You need security software (anti-malware, personal firewall, anti-spam, etc.) on every computer, tablet, or smartphone with which you are traveling. Also make sure that all patches for the devices' operating systems and software are up to date.

13. Make sure you have all the hardware and software that you will need during your trip.

This is especially true if you are traveling to a foreign country - for both technical and security reasons it is best not to install items purchased overseas unless you have sufficient expertise to ascertain that they are safe and fully-compatible. Also make sure that you have enough USB devices and media (such as DVD disks - yes, some people still use them) for whatever you need to accomplish during the trip. If you will need to transfer files to other people using USB drives, pack "throw away" drives that you will never place back into your computer after placing them into other peoples' computers.

14. Prepare for sale social media usage.

Turn off location tracking and any automatic check-in features running on your social media accounts. Do not post that you will be traveling. If you are using Waze or the like, make sure that you are not sharing "too much information" about your travel with outside parties - better yet, stay "anonymous" on such applications.

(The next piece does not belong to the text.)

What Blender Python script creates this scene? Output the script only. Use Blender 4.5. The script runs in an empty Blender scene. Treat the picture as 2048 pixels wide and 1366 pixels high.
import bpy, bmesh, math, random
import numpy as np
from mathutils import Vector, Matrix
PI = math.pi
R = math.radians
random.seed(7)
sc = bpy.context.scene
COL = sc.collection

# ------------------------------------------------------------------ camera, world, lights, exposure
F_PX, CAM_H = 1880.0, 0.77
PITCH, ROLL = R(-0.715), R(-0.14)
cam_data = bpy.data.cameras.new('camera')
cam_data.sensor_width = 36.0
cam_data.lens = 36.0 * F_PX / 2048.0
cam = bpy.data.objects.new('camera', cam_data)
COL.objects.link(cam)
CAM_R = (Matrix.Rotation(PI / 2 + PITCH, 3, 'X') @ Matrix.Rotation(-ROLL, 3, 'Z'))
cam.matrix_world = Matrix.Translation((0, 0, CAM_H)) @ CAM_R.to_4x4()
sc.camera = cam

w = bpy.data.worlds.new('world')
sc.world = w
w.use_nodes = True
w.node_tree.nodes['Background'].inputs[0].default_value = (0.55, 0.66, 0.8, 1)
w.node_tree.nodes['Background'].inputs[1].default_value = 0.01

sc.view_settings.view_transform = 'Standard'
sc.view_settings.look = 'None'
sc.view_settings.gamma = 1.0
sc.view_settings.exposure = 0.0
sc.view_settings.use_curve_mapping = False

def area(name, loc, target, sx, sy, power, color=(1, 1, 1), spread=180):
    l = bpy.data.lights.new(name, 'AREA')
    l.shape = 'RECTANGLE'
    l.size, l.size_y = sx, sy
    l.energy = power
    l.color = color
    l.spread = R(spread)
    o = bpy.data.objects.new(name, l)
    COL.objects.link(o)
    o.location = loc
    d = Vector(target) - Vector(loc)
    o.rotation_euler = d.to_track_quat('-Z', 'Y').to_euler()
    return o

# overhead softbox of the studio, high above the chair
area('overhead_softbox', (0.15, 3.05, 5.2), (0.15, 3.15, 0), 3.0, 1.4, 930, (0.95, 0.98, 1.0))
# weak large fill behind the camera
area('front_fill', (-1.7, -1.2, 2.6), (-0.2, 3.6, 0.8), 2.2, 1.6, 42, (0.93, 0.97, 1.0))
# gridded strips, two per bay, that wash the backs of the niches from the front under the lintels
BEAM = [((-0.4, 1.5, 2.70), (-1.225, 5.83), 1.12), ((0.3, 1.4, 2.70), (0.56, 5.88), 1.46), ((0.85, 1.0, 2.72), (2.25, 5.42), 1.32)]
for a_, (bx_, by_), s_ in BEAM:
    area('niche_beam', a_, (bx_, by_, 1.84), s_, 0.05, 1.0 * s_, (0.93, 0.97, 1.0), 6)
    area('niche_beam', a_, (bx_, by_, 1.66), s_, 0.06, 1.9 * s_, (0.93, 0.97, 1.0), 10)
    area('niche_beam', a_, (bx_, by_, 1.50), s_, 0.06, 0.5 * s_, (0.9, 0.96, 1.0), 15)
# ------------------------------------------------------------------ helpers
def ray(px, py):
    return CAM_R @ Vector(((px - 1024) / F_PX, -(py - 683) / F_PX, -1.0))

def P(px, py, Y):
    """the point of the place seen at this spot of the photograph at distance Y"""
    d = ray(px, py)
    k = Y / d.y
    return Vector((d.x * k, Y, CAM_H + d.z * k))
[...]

15. Plan your data access in advance.

Check that you have enough data on your cellular plan (and increase it if needed), or if you plan to use WiFi on the trip (which is true for most of us when we travel), learn how to do so safely before you leave on your trip, and prepare accordingly. A personal hotspot from your cellular provider is typically more secure than most WiFi, but it does cost money.

16. Prepare your baggage to keep your data safe.

Make sure all of your equipment containing sensitive information fits in your carry on bag. Do not put computers or the like into suitcases that you will check as baggage.